The vulnerabilities were traced back to an older version of the runC container runtime Microsoft was still using, which allowed the researchers to escape a container running on top of a virtual machine. RunC v1.0.0-rc2 came out in 2016 and has at least two known flaws.

Previously, Unit 42 researchers had created a WhoC container image that reads the container runtime executing it. That exploits a design flaw in Linux containers that allow WhoC images to read the underlying host’s container runtime. With that in mind, Unit 42 was able to exploit the way Microsoft uniquely deployed Kubernetes on ACI, to access a JSON web token (JWT).

How the exploit works

The group was able to gain access via an authorization header to circumvent virtual machines Microsoft was using to isolate container images.

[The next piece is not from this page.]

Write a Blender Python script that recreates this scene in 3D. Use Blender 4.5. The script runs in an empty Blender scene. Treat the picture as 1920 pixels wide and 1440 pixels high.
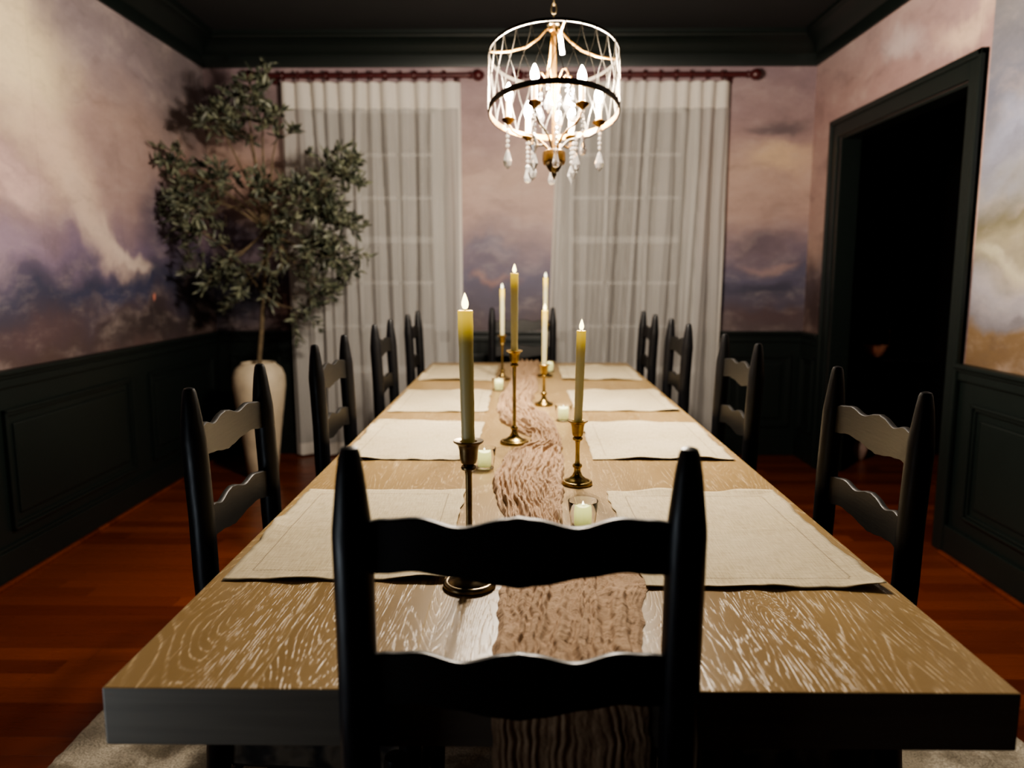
import bpy, bmesh, math, random
from math import sin, cos, pi, radians
from mathutils import Vector, Matrix, noise
R = random.Random(7)
COL = bpy.context.scene.collection

# ------------------------------------------------------------------ helpers
def link(o, parent=None):
    COL.objects.link(o)
    if parent is not None: o.parent = parent
    return o
def obj(name, bm, mat, parent=None, smooth=True, angle=40):
    me = bpy.data.meshes.new(name)
    bm.normal_update()
    bm.to_mesh(me); bm.free()
    for m in (mat if isinstance(mat, (list, tuple)) else [mat]): me.materials.append(m)
    if smooth:
        me.polygons.foreach_set('use_smooth', [True]*len(me.polygons))
        try: me.set_sharp_from_angle(angle=radians(angle))
        except Exception: pass
    return link(bpy.data.objects.new(name, me), parent)
def tag(o, label, cat, group=None):
    o['label'] = label; o['category'] = cat
    if group: o['group'] = group
    return o
def empty(name, loc=(0,0,0), rz=0):
    o = bpy.data.objects.new(name, None); o.empty_display_size = .05
    o.location = loc; o.rotation_euler = (0,0,rz)
    return link(o)
def struct(o):
    o['kind'] = 'structure'; return o
def copy_tree(o, parent=None, kids=None):
    c = o.copy(); COL.objects.link(c); c.parent = parent
    for ch in [x for x in kids if x.parent == o]: copy_tree(ch, c, kids)
    return c
def box(bm, x0, x1, y0, y1, z0, z1, bev=0):
    M = Matrix.Translation(((x0+x1)/2,(y0+y1)/2,(z0+z1)/2)) @ Matrix.Diagonal((abs(x1-x0),abs(y1-y0),abs(z1-z0),1))
    r = bmesh.ops.create_cube(bm, size=1, matrix=M)
    if bev:
        es = list({e for v in r['verts'] for e in v.link_edges})
        bmesh.ops.bevel(bm, geom=es, offset=bev, segments=2, affect='EDGES', profile=.6)
def lathe(bm, prof, seg=32, M=None, cap=True):
    rings = []
    for r, z in prof:
        ring = []
        for i in range(seg):
            a = 2*pi*i/seg
            v = Vector((r*cos(a), r*sin(a), z))
            ring.append(bm.verts.new(M @ v if M else v))
        rings.append(ring)
    for a, b in zip(rings, rings[1:]):
        for i in range(seg):
            bm.faces.new((a[i], a[(i+1)%seg], b[(i+1)%seg], b[i]))
    if cap:
        bm.faces.new(rings[0][::-1]); bm.faces.new(rings[-1])
def tube(bm, pts, rad, seg=8, closed=False, cap=True):
    pts = [Vector(p) for p in pts]; n = len(pts)
    rs = rad if isinstance(rad, (list, tuple)) else [rad]*n
    rings = []; prev = None
    for i, p in enumerate(pts):
        if closed: t = (pts[(i+1)%n]-pts[i-1])
        else: t = pts[min(i+1,n-1)]-pts[max(i-1,0)]
        t.normalize()
        if prev is None:
            up = Vector((0,0,1)) if abs(t.z) < .9 else Vector((1,0,0))
            a = t.cross(up).normalized()
        else:
            a = (prev - t*prev.dot(t)).normalized()
        prev = a; b = t.cross(a)
        rings.append([bm.verts.new(p + (a*cos(2*pi*k/seg)+b*sin(2*pi*k/seg))*rs[i]) for k in range(seg)])
    m = n if closed else n-1
    for i in range(m):
        A, B = rings[i], rings[(i+1)%n]
        for k in range(seg):
            bm.faces.new((A[k], A[(k+1)%seg], B[(k+1)%seg], B[k]))
    if cap and not closed:
        bm.faces.new(rings[0][::-1]); bm.faces.new(rings[-1])
def prism(bm, poly, f0, f1):
    """poly: list of 2D points, f0/f1: functions (a,b)->Vector for both ends"""
    A = [bm.verts.new(f0(*p)) for p in poly]; B = [bm.verts.new(f1(*p)) for p in poly]
    n = len(poly)
    for i in range(n): bm.faces.new((A[i], A[(i+1)%n], B[(i+1)%n], B[i]))
    bm.faces.new(A[::-1]); bm.faces.new(B)
    bmesh.ops.recalc_face_normals(bm, faces=bm.faces[:])
def lerp(pts, x):
    if x <= pts[0][0]: return pts[0][1]
    for (a, b), (c, d) in zip(pts, pts[1:]):
        if x <= c:
            t = (x-a)/(c-a); t = t*t*(3-2*t)
            return b + (d-b)*t
    return pts[-1][1]
def srgb(r, g, b):
    f = lambda c: (c/255/12.92) if c/255 <= .04045 else ((c/255+.055)/1.055)**2.4
    return (f(r), f(g), f(b), 1)

# ------------------------------------------------------------------ node helpers
class NT:
    def __init__(s, name):
        s.m = bpy.data.materials.new(name); s.m.use_nodes = True
        s.t = s.m.node_tree; s.t.nodes.clear()
        s.out = s.n('ShaderNodeOutputMaterial')
    def n(s, typ, **kw):
        nd = s.t.nodes.new(typ)
        for k, v in kw.items(): setattr(nd, k, v)
        return nd
    def l(s, a, b): s.t.links.new(a, b)
    def set(s, sock, v):
        if hasattr(v, 'is_output') or isinstance(v, bpy.types.NodeSocket): s.l(v, sock)
        else: sock.default_value = v
    def math(s, op, a, b=0.0, c=None, clamp=False):
        nd = s.n('ShaderNodeMath', operation=op, use_clamp=clamp)
        s.set(nd.inputs[0], a); s.set(nd.inputs[1], b)
        if c is not None: s.set(nd.inputs[2], c)
        return nd.outputs[0]
    def vmath(s, op, a, b=None, scale=None):
        nd = s.n('ShaderNodeVectorMath', operation=op)
        s.set(nd.inputs[0], a)
        if b is not None: s.set(nd.inputs[1], b)
        if scale is not None: s.set(nd.inputs['Scale'], scale)
        return nd.outputs['Value'] if op in ('LENGTH','DOT_PRODUCT') else nd.outputs[0]
    def noise(s, vec, scale, detail=2, rough=.5, dist=0, out='Fac'):
        nd = s.n('ShaderNodeTexNoise'); s.set(nd.inputs['Vector'], vec)
        nd.inputs['Scale'].default_value = scale; nd.inputs['Detail'].default_value = detail
        nd.inputs['Roughness'].default_value = rough; nd.inputs['Distortion'].default_value = dist
        return nd.outputs[out]
    def mapr(s, v, a, b, c=0.0, d=1.0, smooth=False):
        nd = s.n('ShaderNodeMapRange'); nd.interpolation_type = 'SMOOTHSTEP' if smooth else 'LINEAR'
        s.set(nd.inputs[0], v)
        for i, q in enumerate((a, b, c, d)): s.set(nd.inputs[i+1], q)
        return nd.outputs[0]
    def mix(s, f, a, b, mode='MIX'):
        nd = s.n('ShaderNodeMix', data_type='RGBA', blend_type=mode)
        s.set(nd.inputs[0], f); s.set(nd.inputs[6], a); s.set(nd.inputs[7], b)
        return nd.outputs[2]
    def ramp(s, v, stops):
        nd = s.n('ShaderNodeValToRGB'); cr = nd.color_ramp
        while len(cr.elements) < len(stops): cr.elements.new(.5)
        for e, (p, c) in zip(cr.elements, stops): e.position = p; e.color = c
        s.set(nd.inputs[0], v); return nd.outputs[0]
    def xyz(s, v):
        nd = s.n('ShaderNodeSeparateXYZ'); s.l(v, nd.inputs[0]); return nd.outputs
    def comb(s, x, y, z=0.0):
        nd = s.n('ShaderNodeCombineXYZ')
        for i, q in enumerate((x, y, z)): s.set(nd.inputs[i], q)
        return nd.outputs[0]
    def pos(s): return s.n('ShaderNodeNewGeometry').outputs['Position']
    def oc(s): return s.n('ShaderNodeTexCoord').outputs['Object']
    def mapping(s, v, loc=(0,0,0), rot=(0,0,0), scale=(1,1,1), typ='POINT'):
        nd = s.n('ShaderNodeMapping', vector_type=typ); s.l(v, nd.inputs[0])
        nd.inputs[1].default_value = loc; nd.inputs[2].default_value = rot; nd.inputs[3].default_value = scale
        return nd.outputs[0]
    def bump(s, h, strength=.3, dist=.01):
        nd = s.n('ShaderNodeBump'); s.l(h, nd.inputs['Height'])
        nd.inputs['Strength'].default_value = strength; nd.inputs['Distance'].default_value = dist
        return nd.outputs[0]
    def pbr(s, col, rough=.5, metal=0, bump=None, **kw):
        b = s.n('ShaderNodeBsdfPrincipled')
        s.set(b.inputs['Base Color'], col); s.set(b.inputs['Roughness'], rough); s.set(b.inputs['Metallic'], metal)
        if bump is not None: s.l(bump, b.inputs['Normal'])
        for k, v in kw.items(): s.set(b.inputs[k.replace('_', ' ')], v)
        s.l(b.outputs[0], s.out.inputs[0]); return b

def simple(name, col, rough=.5, metal=0, var=.15, nscale=30, bstr=0, **kw):
    t = NT(name); o = t.oc()
    n = t.noise(o, nscale, 3)
    c = t.mix(t.mapr(n, .3, .7), tuple(q*(1-var) for q in col[:3])+(1,), tuple(min(1, q*(1+var)) for q in col[:3])+(1,))
    bp = t.bump(n, bstr, .002) if bstr else None
    t.pbr(c, rough, metal, bp, **kw); return t.m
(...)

Subsequently, the researchers were able to identify a cross-tenant attack a malicious user could leverage to escape their container, get a privileged Kubernetes service account token and then take over the Kubernetes API server to control the multi-tenant cluster.

Unit 42 researchers are recommending organizations revoke any privileged credentials deployed on ACI before August 31, 2021, and check logs for anomalous behaviour.